Write out the material again exactly, please, and omit the pictures.

· · · ·

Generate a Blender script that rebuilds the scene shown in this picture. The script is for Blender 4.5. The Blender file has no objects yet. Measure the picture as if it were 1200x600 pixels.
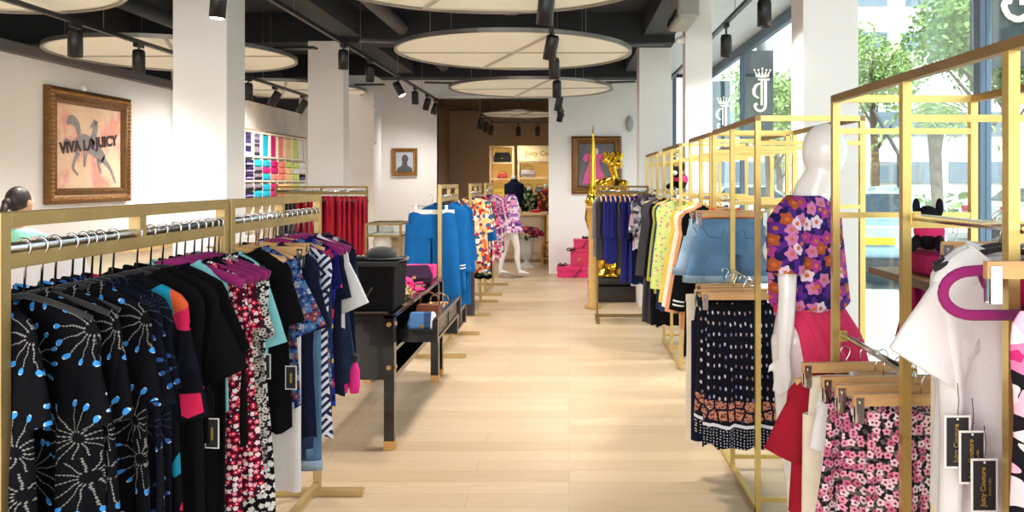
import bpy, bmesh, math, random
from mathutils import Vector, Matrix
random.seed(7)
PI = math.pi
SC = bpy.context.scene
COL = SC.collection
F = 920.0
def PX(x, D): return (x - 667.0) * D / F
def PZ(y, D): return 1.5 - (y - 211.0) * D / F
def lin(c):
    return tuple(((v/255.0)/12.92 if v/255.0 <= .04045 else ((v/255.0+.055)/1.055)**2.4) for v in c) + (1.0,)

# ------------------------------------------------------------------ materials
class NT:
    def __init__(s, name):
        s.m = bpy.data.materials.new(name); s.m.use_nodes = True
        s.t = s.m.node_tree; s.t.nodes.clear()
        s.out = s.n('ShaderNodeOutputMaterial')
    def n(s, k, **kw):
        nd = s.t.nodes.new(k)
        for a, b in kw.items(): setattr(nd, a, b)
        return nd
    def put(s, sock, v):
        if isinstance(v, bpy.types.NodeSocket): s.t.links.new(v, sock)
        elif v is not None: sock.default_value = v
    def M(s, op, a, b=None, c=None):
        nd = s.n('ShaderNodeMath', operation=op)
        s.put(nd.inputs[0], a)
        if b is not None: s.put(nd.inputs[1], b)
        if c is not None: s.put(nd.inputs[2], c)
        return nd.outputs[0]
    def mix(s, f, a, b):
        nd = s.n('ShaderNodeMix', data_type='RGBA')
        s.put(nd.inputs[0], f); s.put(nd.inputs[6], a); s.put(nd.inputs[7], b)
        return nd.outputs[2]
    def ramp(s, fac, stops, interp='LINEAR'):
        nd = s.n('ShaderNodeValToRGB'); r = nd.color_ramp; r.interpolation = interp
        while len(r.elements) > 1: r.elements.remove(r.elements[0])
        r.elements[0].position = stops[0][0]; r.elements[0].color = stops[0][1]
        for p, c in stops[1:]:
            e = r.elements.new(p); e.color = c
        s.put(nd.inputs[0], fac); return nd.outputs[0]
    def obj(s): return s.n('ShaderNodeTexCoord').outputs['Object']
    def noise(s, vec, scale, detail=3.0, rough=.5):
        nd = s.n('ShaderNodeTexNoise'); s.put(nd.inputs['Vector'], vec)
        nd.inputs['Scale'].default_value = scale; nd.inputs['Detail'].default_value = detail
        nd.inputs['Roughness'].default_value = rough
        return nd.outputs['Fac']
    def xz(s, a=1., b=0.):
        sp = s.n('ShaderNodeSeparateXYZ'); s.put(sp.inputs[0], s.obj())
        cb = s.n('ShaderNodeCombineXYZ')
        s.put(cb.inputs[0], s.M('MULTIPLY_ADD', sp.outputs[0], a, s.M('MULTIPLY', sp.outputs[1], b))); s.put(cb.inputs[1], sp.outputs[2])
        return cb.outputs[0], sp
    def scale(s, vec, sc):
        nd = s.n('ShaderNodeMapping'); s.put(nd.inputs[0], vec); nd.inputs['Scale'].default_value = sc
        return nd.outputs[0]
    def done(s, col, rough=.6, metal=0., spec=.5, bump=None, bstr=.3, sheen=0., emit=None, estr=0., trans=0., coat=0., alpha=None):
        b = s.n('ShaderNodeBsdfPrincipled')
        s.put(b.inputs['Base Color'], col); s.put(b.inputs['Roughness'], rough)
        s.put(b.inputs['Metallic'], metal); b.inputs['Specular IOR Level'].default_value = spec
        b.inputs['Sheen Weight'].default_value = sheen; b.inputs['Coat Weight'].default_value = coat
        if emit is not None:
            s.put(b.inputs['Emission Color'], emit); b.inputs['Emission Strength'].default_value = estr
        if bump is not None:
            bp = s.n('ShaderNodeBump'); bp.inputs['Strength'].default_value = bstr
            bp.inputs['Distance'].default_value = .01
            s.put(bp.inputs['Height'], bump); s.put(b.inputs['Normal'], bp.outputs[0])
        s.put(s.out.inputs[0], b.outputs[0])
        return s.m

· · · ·

• [CORRECT OUTPUT]:
Generate a Blender script that rebuilds the scene shown in this picture. The script is for Blender 4.5. The Blender file has no objects yet. Measure the picture as if it were 1200x600 pixels.
import bpy, bmesh, math, random
from mathutils import Vector, Matrix
random.seed(7)
PI = math.pi
SC = bpy.context.scene
COL = SC.collection
F = 920.0
def PX(x, D): return (x - 667.0) * D / F
def PZ(y, D): return 1.5 - (y - 211.0) * D / F
def lin(c):
    return tuple(((v/255.0)/12.92 if v/255.0 <= .04045 else ((v/255.0+.055)/1.055)**2.4) for v in c) + (1.0,)

# ------------------------------------------------------------------ materials
class NT:
    def __init__(s, name):
        s.m = bpy.data.materials.new(name); s.m.use_nodes = True
        s.t = s.m.node_tree; s.t.nodes.clear()
        s.out = s.n('ShaderNodeOutputMaterial')
    def n(s, k, **kw):
        nd = s.t.nodes.new(k)
        for a, b in kw.items(): setattr(nd, a, b)
        return nd
    def put(s, sock, v):
        if isinstance(v, bpy.types.NodeSocket): s.t.links.new(v, sock)
        elif v is not None: sock.default_value = v
    def M(s, op, a, b=None, c=None):
        nd = s.n('ShaderNodeMath', operation=op)
        s.put(nd.inputs[0], a)
        if b is not None: s.put(nd.inputs[1], b)
        if c is not None: s.put(nd.inputs[2], c)
        return nd.outputs[0]
    def mix(s, f, a, b):
        nd = s.n('ShaderNodeMix', data_type='RGBA')
        s.put(nd.inputs[0], f); s.put(nd.inputs[6], a); s.put(nd.inputs[7], b)
        return nd.outputs[2]
    def ramp(s, fac, stops, interp='LINEAR'):
        nd = s.n('ShaderNodeValToRGB'); r = nd.color_ramp; r.interpolation = interp
        while len(r.elements) > 1: r.elements.remove(r.elements[0])
        r.elements[0].position = stops[0][0]; r.elements[0].color = stops[0][1]
        for p, c in stops[1:]:
            e = r.elements.new(p); e.color = c
        s.put(nd.inputs[0], fac); return nd.outputs[0]
    def obj(s): return s.n('ShaderNodeTexCoord').outputs['Object']
    def noise(s, vec, scale, detail=3.0, rough=.5):
        nd = s.n('ShaderNodeTexNoise'); s.put(nd.inputs['Vector'], vec)
        nd.inputs['Scale'].default_value = scale; nd.inputs['Detail'].default_value = detail
        nd.inputs['Roughness'].default_value = rough
        return nd.outputs['Fac']
    def xz(s, a=1., b=0.):
        sp = s.n('ShaderNodeSeparateXYZ'); s.put(sp.inputs[0], s.obj())
        cb = s.n('ShaderNodeCombineXYZ')
        s.put(cb.inputs[0], s.M('MULTIPLY_ADD', sp.outputs[0], a, s.M('MULTIPLY', sp.outputs[1], b))); s.put(cb.inputs[1], sp.outputs[2])
        return cb.outputs[0], sp
    def scale(s, vec, sc):
        nd = s.n('ShaderNodeMapping'); s.put(nd.inputs[0], vec); nd.inputs['Scale'].default_value = sc
        return nd.outputs[0]
    def done(s, col, rough=.6, metal=0., spec=.5, bump=None, bstr=.3, sheen=0., emit=None, estr=0., trans=0., coat=0., alpha=None):
        b = s.n('ShaderNodeBsdfPrincipled')
        s.put(b.inputs['Base Color'], col); s.put(b.inputs['Roughness'], rough)
        s.put(b.inputs['Metallic'], metal); b.inputs['Specular IOR Level'].default_value = spec
        b.inputs['Sheen Weight'].default_value = sheen; b.inputs['Coat Weight'].default_value = coat
        if emit is not None:
            s.put(b.inputs['Emission Color'], emit); b.inputs['Emission Strength'].default_value = estr
        if bump is not None:
            bp = s.n('ShaderNodeBump'); bp.inputs['Strength'].default_value = bstr
            bp.inputs['Distance'].default_value = .01
            s.put(bp.inputs['Height'], bump); s.put(b.inputs['Normal'], bp.outputs[0])
        s.put(s.out.inputs[0], b.outputs[0])
        return s.m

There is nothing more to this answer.